「儲からない」農業企業が絶対気づかない視点 今春から参入加速、頭を使わなきゃ勝てない
「どうせ、2~3年も続かないだろう。すぐにここを出て行くことになるよ」
熊本の農家Aさんは、この春から農業への参入で地元にやってくる予定のB社に対して冷ややかです。Aさんが農業に従事している地方に限りませんが、全国でこれまでも多くの企業が農業に参入しながら、数年で撤退に追い込まれた例は枚挙にいとまがありません。Aさんの厳しい発言は、そんな現実を知っているからこそです。
約1500社――。2009年に農地法が一部改正されて約6年で、新たに農業へ参入した企業の数です。農林水産省によれば、旧制度下における農業への参入企業数は約7年で436社にすぎませんでしたが、2015年6月末には1898社に達し、5年前の4倍以上に成長しました。

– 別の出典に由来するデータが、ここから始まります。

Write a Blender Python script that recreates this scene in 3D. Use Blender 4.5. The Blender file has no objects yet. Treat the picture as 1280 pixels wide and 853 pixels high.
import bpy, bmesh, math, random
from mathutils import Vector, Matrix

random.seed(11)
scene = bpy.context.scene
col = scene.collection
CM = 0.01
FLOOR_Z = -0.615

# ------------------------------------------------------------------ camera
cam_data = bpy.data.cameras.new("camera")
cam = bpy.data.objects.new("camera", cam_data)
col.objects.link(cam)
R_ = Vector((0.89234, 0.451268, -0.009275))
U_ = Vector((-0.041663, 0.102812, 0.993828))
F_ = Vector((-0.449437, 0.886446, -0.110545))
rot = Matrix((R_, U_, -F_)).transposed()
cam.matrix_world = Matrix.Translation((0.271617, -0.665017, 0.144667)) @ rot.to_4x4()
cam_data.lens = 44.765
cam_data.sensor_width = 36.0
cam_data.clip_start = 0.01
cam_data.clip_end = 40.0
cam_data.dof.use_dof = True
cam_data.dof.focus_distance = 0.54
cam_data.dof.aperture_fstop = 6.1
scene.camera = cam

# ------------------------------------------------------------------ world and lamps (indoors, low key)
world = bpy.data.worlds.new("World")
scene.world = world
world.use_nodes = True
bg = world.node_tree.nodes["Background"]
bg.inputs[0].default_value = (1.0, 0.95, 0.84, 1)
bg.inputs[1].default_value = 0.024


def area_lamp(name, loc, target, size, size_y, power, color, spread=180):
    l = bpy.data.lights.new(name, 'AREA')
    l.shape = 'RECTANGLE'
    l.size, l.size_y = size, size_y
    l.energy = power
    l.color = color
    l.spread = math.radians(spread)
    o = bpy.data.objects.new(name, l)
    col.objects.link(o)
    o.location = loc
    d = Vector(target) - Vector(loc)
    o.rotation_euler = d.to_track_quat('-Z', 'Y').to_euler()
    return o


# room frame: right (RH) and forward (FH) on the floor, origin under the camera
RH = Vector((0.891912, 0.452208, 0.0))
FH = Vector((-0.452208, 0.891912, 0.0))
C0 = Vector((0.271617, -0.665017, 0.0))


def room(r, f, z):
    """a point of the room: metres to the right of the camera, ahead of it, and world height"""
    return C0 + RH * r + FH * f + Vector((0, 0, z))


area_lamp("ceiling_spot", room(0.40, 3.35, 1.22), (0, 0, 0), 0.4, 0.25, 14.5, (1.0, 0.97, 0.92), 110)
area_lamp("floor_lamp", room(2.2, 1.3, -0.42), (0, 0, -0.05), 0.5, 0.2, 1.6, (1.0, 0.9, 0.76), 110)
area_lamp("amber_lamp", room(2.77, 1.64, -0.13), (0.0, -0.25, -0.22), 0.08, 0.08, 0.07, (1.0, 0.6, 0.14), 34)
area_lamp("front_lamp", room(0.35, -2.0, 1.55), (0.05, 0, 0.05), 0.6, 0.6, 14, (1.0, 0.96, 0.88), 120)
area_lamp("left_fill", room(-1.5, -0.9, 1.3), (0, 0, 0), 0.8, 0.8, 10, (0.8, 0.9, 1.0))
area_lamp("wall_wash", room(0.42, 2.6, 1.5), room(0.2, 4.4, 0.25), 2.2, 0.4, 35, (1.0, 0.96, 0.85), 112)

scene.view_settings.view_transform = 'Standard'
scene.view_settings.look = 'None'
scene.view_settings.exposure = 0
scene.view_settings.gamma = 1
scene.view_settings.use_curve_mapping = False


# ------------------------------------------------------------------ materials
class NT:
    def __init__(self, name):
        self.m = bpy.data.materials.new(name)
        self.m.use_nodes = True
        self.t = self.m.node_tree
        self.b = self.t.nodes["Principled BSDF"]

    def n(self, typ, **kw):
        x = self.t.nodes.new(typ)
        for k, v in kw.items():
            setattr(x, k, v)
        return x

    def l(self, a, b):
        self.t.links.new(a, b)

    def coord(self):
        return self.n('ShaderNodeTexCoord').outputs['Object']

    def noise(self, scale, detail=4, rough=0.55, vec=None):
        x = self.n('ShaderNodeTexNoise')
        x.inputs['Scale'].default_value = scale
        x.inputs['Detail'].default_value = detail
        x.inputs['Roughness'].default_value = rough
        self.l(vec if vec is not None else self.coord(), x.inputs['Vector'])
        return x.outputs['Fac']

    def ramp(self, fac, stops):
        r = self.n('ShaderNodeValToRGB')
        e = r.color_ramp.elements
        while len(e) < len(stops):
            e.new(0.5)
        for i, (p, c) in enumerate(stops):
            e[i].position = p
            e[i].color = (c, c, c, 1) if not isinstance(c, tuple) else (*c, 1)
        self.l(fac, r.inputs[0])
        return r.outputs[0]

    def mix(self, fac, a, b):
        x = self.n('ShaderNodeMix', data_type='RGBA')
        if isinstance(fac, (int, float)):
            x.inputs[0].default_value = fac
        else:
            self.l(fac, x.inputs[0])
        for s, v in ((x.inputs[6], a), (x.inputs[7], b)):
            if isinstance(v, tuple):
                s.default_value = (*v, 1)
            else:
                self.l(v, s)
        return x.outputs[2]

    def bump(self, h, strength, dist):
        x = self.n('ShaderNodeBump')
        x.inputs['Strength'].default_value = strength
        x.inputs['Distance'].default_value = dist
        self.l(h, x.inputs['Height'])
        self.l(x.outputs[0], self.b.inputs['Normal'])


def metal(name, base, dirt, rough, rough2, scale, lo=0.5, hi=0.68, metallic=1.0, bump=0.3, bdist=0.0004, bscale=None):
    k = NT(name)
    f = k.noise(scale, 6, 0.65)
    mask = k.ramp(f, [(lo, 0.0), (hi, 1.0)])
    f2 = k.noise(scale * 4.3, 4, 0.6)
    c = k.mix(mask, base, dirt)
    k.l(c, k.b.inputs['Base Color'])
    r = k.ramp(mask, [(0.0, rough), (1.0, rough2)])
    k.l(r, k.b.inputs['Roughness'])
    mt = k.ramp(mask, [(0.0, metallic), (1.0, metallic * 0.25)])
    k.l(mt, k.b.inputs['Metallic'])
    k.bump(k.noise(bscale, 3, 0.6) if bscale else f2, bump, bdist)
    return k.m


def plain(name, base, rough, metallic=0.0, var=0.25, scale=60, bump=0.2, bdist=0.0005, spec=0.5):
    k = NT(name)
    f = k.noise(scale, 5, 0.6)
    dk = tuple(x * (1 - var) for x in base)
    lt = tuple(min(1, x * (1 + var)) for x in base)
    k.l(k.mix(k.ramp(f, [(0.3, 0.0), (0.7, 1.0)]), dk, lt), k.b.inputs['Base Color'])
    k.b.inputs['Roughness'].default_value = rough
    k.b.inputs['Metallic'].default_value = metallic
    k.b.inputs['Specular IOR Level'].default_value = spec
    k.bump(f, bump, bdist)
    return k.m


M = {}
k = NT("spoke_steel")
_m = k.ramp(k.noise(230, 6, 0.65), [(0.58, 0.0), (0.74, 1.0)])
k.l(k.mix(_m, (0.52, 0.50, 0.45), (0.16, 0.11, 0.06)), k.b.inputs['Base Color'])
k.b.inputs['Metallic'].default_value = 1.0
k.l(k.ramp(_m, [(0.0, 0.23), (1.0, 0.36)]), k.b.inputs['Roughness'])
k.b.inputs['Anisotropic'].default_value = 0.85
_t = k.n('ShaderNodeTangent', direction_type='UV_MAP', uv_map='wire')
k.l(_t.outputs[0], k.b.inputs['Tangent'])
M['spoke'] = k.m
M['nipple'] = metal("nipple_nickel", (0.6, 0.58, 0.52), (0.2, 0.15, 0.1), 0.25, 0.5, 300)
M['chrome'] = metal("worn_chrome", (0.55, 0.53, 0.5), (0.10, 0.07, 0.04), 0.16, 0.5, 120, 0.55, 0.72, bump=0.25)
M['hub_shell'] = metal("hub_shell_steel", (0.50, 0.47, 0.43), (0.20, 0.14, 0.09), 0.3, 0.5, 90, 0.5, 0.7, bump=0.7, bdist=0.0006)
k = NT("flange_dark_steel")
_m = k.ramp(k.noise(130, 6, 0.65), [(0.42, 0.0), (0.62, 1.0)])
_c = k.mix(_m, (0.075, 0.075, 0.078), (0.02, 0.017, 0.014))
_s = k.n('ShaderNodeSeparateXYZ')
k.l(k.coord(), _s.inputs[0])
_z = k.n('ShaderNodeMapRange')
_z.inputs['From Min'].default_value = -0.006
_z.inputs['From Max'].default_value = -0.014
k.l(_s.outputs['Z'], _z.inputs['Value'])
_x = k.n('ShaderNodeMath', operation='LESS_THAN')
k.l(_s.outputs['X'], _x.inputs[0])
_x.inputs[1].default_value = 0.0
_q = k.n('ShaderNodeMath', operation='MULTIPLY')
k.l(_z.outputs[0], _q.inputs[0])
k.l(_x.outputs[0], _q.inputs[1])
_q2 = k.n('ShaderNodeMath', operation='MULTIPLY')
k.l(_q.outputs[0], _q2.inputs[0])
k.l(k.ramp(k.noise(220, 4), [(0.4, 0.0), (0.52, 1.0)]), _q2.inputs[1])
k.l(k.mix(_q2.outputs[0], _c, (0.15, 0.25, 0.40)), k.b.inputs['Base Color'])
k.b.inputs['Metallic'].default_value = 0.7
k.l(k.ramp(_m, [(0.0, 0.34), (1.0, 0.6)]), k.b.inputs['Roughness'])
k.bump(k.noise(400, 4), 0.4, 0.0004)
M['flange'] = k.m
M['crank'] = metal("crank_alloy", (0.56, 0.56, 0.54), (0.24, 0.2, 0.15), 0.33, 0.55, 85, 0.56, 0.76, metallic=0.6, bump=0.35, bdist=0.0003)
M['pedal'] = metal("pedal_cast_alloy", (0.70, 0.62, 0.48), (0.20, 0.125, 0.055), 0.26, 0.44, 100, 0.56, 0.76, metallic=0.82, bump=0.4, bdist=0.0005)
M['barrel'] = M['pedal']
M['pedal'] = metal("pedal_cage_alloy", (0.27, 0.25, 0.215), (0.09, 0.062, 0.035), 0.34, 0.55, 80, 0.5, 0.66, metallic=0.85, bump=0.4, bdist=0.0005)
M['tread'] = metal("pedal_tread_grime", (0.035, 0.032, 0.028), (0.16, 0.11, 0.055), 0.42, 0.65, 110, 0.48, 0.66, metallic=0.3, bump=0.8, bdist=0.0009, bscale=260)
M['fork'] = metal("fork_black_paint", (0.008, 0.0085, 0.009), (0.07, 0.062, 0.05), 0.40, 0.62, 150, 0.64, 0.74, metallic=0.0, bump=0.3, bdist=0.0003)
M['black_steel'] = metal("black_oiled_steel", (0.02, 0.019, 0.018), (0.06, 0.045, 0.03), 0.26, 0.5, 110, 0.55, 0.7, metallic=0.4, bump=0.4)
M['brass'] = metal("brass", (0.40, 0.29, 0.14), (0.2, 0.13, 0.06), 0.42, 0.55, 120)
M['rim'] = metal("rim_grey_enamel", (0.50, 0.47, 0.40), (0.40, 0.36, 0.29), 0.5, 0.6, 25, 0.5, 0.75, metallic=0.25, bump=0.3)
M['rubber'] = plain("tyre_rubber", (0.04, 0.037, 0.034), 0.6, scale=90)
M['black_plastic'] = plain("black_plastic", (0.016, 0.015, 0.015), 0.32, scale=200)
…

戦後初の農地法改定で、それまでの「農家の農家による農家のための農業」の時代から、誰でも農業にかかわることができるような「パブリックな農業」の時代へと大転換しました。そして、「農業は儲かる」と踏んで、この世界に入ってくる企業が激増してきたのです。
企業の農業参入がさらに加速
その企業の農業参入が、今年4月からさらに加速する見込みです。農地法のさらなる改正により、これまで農業を始めようとする企業にとって足かせとなっていた農業事業における議決権要件、役員の農作業従事要件などが大幅に「見直し」されます。
具体的には、今までは議決権の4分の1以下だった構成員に占める農業者以外の割合が、同2分の1未満まで認められます。さらに、これまでは役員、理事等の過半数の者が省令規定日数以上まで農作業に従事しなければなりませんでしたが、この条件を満たす者が1人以上でいいようになります。
とはいえ、そのブームに乗っかって農業への参入を企てているB社を、Aさんが懐疑的に見ているように、農業に参入するには農業技術や土づくりなど「農」のスキルが必要で、実際に新規農業に参入した企業でも成功している企業はあまり聞かないのが実情です。